Siyaset ve demokrasi seçilmişlerin, asil olan halka hesap vermesi olduğu gerçeğinden yola çıkıldığında, parti programlarına ters düşen ve halka verilen sözlerin yerine getirilmemesi bir felsefeyi benimsemiş insanlara demokrasi kuralları içerisinde tepki vermesinin adıdır.

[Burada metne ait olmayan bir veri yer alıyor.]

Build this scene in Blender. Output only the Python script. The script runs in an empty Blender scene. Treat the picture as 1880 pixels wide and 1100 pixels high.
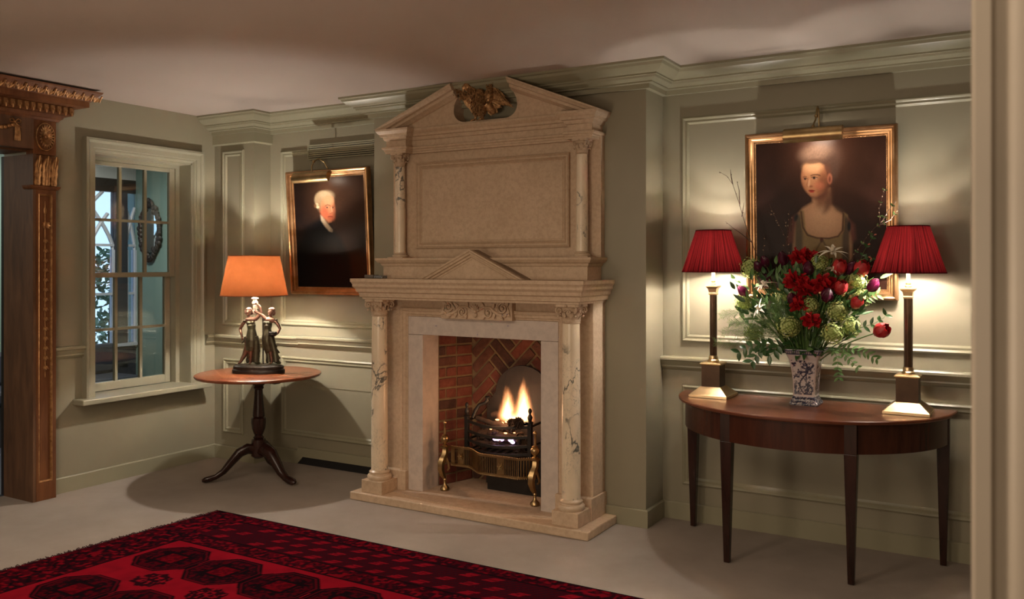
import bpy, bmesh, math, random
import numpy as np
from mathutils import Vector, Matrix

random.seed(7)
rng = np.random.default_rng(7)
PI = math.pi
C = bpy.context.scene.collection
SC = bpy.context.scene

# ------------------------------------------------------------------ camera
F, CX, CY, TH, EYE = 1601.0, 940.0, 485.0, math.radians(30.55), 1.5
cam = bpy.data.cameras.new('camera')
camo = bpy.data.objects.new('camera', cam)
C.objects.link(camo)
camo.location = (0, 0, EYE)
camo.rotation_euler = (PI / 2, 0, TH)
cam.sensor_width = 36.0
cam.lens = F / 1880 * 36
cam.shift_y = -(550 - CY) / 1880
cam.clip_start = 0.05
cam.dof.use_dof = True
cam.dof.focus_distance = 5.0
cam.dof.aperture_fstop = 5.6
SC.camera = camo
FW = Vector((-math.sin(TH), math.cos(TH), 0))
RT = Vector((math.cos(TH), math.sin(TH), 0))
CO = Vector((0, 0, EYE))


def at(u, v, Y=None, X=None, Z=None):
    """point of the room that a pixel of the photograph shows on a known plane (used while measuring the room)"""
    r = FW + RT * ((u - CX) / F) + Vector((0, 0, 1)) * ((CY - v) / F)
    if Y is not None: t = Y / r.y
    elif X is not None: t = X / r.x
    else: t = (Z - EYE) / r.z
    return CO + r * t


# ------------------------------------------------------------------ view, world, light
SC.view_settings.view_transform = 'Standard'
SC.view_settings.look = 'None'
SC.view_settings.exposure = 0.66
SC.view_settings.gamma = 1.0
SC.view_settings.use_curve_mapping = False
SC.cycles.use_denoising = True
SC.cycles.max_bounces = 10
SC.cycles.diffuse_bounces = 6
SC.cycles.transmission_bounces = 8
SC.cycles.transparent_max_bounces = 12
SC.cycles.sample_clamp_indirect = 80.0
SC.cycles.caustics_reflective = False
SC.cycles.caustics_refractive = False
SC.cycles.volume_bounces = 0
W = bpy.data.worlds.new('world')
SC.world = W
W.use_nodes = True
W.node_tree.nodes['Background'].inputs[0].default_value = (0.62, 0.74, 1.0, 1)   # dusk daylight outside
W.node_tree.nodes['Background'].inputs[1].default_value = 1.3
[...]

Bugün siyasi arenada parti değiştirenleri, gündeme getirenler aslında kendilerini ve genel başkanlarını yargılamalıdırlar. Bunu iki nedenden dolayı yapmalıdırlar;
1- oy kaygısı ile benimsedikleri fikirden uzak, parti programını benimsemeyen insanları aday gösterdikleri için,
2- İnsanları tanıyamayan ve bu insanlar yüzünden partisini fikrinden sapmış, ilkelerinden uzaklaşmış görüntüsü vermelerine sebep olan il ve ilçe yönetimlerinin kadrosunun ne kadar sağlıklı tercih yapabildiklerini sorgulanması açısından önemlidir.
Seçilen miletvekillerini halkın karşısına çıkartan ve oy isteyen siyasetçilerin ‘biz bunları tanıyamadık, seçilmek için bizim partimize gelmişler, koltuk içinde her yere giderler!’ söylemi geçerli değildir. Demokrasi halka verilen sözlerin yerine getirilmesi getirilememesi durumunda ise yenilerinin gelmesi ile mümkündür. O halde partinizden giden her milletvekili sizin dediğiniz gibi karakteri düşük değil, sîzlerin oy kaygısı ile vatandaşı aldatmanızdan kaynaklanan ve siz onu kullanacağınız yere onun sizi kullanmasıdır. Yani kendi felsefenize güvenmemeniz ve de dışarıdan destek arayarak, iktidara talip olmanız karşısında bu zaafınızı kullanıp milletvekili olan insanların başarısıdır.
Demokrasiler yaşandıkça, fikirler olgunlaştıkça, vekiller asili unutmadıkça siyasete renk gelecektir. Vekil, nereye giderse gitsin, hangi siyasi partiye girerse girsin; halk olarak demokrasi adına, artık gitmesine değil söylediklerine bakmanın zamanı gelmiştir.
Çünkü; bu kadar güçlü iktidarlar karşısında muhalefet etmekte cesaret istediğine göre sorgulanması gereken gidenler değil söyledikleri ve kalanların bu söylenenler karşısında verdikleri cevaptır.
Ve işte 16 nisan’daki %50’lerin kapışması önce 30 mart 2019’da olacaktır.
Bu ülkede siyasi bölünmelere geçit verelim fikirler ancak siyaseta sahnesinde yer bulur icraat sdahnesinde değer alır. Ama bu siyasi ayrımlarımız ne olursa olsun ülke birlikteliğine helal getirilmemelidir.